La realidad del amor fraterno debe ir más allá de esos extremos realistas y hasta cínicos que periódicamente nos embargan (“¡Todos en la Iglesia son necesarios, pero nadie es indispensable!”) y de la ingenuidad que supone que es posible mantener únicamente apariencias en nombre de una a veces falsa unidad. Ni lo uno ni lo otro es voluntad de Dios. Como escribió Bonhoeffer:

Es precisamente en este aspecto donde la fraternidad cristiana se ve amenazada -casi siempre y ya desde sus comienzos- por el más grave de los peligros: la intoxicación interna provocada por la confusión entre fraternidad cristiana y un sueño de comunidad piadosa; por la mezcla de una nostalgia comunitaria, propia de todo hombre religioso, y la realidad espiritual de la hermandad cristiana. […]
Debemos persuadirnos de que nuestros sueños de comunidad humana, introducidos en la comunidad, son un auténtico peligro y deben ser destruidos so pena de muerte para la comunidad. Quien prefiere el propio sueño a la realidad se convierte en un destructor de la comunidad, por más honestas, serias y sinceras que sean sus intenciones personales.

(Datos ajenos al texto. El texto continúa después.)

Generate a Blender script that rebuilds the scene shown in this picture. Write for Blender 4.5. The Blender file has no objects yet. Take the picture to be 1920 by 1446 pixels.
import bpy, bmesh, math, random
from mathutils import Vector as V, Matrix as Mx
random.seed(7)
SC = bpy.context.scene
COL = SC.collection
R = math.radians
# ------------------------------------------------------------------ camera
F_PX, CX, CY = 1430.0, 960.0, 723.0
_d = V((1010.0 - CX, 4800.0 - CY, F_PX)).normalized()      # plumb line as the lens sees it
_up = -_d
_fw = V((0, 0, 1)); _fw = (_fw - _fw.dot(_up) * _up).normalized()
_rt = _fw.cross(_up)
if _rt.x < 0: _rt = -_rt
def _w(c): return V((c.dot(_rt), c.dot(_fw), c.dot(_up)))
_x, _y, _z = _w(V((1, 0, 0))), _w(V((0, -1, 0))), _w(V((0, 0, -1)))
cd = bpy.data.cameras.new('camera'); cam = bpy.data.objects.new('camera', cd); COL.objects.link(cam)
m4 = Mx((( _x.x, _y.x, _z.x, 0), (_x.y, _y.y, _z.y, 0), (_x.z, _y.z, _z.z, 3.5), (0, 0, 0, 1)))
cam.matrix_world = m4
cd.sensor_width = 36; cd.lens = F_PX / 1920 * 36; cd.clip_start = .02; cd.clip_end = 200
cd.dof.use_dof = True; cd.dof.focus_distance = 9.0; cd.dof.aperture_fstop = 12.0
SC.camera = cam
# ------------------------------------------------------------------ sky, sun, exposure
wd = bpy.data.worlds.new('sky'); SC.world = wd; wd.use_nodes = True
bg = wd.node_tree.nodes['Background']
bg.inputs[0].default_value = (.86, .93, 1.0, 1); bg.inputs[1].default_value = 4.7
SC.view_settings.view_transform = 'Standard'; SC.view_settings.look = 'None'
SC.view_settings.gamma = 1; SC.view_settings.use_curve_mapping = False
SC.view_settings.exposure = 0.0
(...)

Dios aborrece los ensueños piadosos porque nos hacen duros y pretenciosos. Nos hacen exigir lo imposible a Dios, a los demás y a nosotros mismos. Nos erigen en jueces de los hermanos y de Dios mismo. Nuestra presencia es para los demás un reproche vivo y constante. Nos conducimos como si nos correspondiera a nosotros crear una sociedad cristiana que antes no existía, adaptada a la imagen ideal que cada uno tiene. Y cuando las cosas no salen como a nosotros nos gustaría, hablamos de falta de colaboración, convencidos de que la comunidad se hunde cuando vemos que nuestro sueño se derrumba. De este modo, comenzamos por acusar a los hermanos, después a Dios y, finalmente, desesperados, dirigimos nuestra amargura contra nosotros mismos.[2]




[1] Eduardo de la Serna, “Gálatas: la novedad de estar ‘en Cristo’”, en RIBLA, núm. 62, http://claiweb.org/ribla/ribla62/eduardo.html.
[2] D. Bonhoeffer, Vida en comunidad. 3ª ed. Salamanca, Sígueme, 1985, pp. 16-17, 17-18.